Charles Nevin: Things to worry about after your rest

Start The Week: Some believe that Life is being written by an inspired but malevolent scriptwriter combining the talents of William Brown, Jonathan Swift, Lady Gaga, Stuey from Family Guy, Max Clifford and Edgar Allan Po

Happy Monday. A lot about how to cheer up, presently. But what you need after a relaxing weekend is an alarm call from Reality Central, not elusive comfort.

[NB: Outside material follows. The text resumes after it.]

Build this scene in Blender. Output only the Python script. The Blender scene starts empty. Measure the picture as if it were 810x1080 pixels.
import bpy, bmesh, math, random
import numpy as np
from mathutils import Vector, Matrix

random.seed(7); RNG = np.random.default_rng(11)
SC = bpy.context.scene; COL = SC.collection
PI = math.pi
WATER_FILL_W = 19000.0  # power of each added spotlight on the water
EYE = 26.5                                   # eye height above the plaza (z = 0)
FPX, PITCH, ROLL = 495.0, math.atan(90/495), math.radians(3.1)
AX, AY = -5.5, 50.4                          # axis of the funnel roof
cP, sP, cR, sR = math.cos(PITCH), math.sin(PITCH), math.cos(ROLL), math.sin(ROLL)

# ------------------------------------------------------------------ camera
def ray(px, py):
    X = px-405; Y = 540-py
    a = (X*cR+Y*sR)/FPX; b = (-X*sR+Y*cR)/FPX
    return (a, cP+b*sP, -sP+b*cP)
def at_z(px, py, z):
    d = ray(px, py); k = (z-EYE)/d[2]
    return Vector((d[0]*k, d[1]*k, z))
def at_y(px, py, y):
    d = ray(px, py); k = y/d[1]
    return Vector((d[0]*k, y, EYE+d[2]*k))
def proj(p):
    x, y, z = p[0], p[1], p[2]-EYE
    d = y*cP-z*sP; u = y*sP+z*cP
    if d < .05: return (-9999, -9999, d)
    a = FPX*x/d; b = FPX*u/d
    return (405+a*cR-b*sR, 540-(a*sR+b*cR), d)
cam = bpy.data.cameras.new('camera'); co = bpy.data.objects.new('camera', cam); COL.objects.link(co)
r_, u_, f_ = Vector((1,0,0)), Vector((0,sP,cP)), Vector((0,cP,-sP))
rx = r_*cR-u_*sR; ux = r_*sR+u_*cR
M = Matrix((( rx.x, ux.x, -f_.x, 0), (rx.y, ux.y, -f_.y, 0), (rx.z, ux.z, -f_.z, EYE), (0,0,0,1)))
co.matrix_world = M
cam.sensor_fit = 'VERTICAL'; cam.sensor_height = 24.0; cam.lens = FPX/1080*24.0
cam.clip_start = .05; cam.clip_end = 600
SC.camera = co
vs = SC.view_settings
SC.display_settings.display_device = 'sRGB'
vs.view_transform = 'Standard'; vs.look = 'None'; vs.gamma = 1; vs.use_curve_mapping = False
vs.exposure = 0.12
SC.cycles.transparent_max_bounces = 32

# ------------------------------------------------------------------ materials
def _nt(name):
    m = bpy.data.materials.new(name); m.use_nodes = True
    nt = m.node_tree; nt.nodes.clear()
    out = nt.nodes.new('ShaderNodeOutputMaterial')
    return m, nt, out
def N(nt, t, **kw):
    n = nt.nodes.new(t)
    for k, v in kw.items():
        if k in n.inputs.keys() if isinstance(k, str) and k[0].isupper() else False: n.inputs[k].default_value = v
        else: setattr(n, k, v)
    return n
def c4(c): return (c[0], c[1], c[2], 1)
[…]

So here are some more things to worry about as well as all these birds and fish struck suddenly dead in America as a result of a UFO strike, a military death ray, or the beginning of the End. 1. What was that scratching/dripping/cackling noise in the middle of the night? 2. Has that poor man who played Nigel Pargetter got any work? 3. What's for supper? 4. Alan Titchmarsh is being lined up for Strictly. 5. Your immediate superior was definitely a bit odd on Friday, I thought, very quiet. 6. Is George Osborne getting enough time off? 7. Foxes are growingly steadily bigger, and at current rates will be the size of Denman by Easter. 8. What is the transfer window? 9. Are you "on a journey", or haven't you started yet? 10. What was in that cake you ate yesterday?



Some believe that Life is being written by an inspired but malevolent scriptwriter combining the talents of William Brown, Jonathan Swift, Lady Gaga, Stuey from Family Guy, Max Clifford and Edgar Allan Poe. Take the case of Tony Alleyne, 57, of Hinckley, Leics, for example. Tony has converted his flat into a replica of the Starship Voyager from Star Trek, as you boldly do. Lately, it has been underattack from a mysterious fungus. Now he has discovered that this has been caused by the humidity from the flat converted to a cannabis farm below. All it requires is the flat above to be occupied by a disgraced former MP manufacturing lethal injections. Meanwhile, what a quote, re the fungus, from Tony: "It was in the bathroom and the transporter. It was a nightmare."



Vegetables: part of an occasional series to keep you up to speed on various sectors. First, tomatoes contain an antioxidant that can cut the risk of sunburn. Which is odd, given what one resembles, when sunburnt. Second, did you know that vegetables do not attract VAT unless they are grown for ornamental reasons? Third, if you threaded every frozen pea produced each year in the UK on to a piece of string you would need 3.9 million kms of string, which would stretch from the Earth to the Moon and back more than five times. Happy Monday.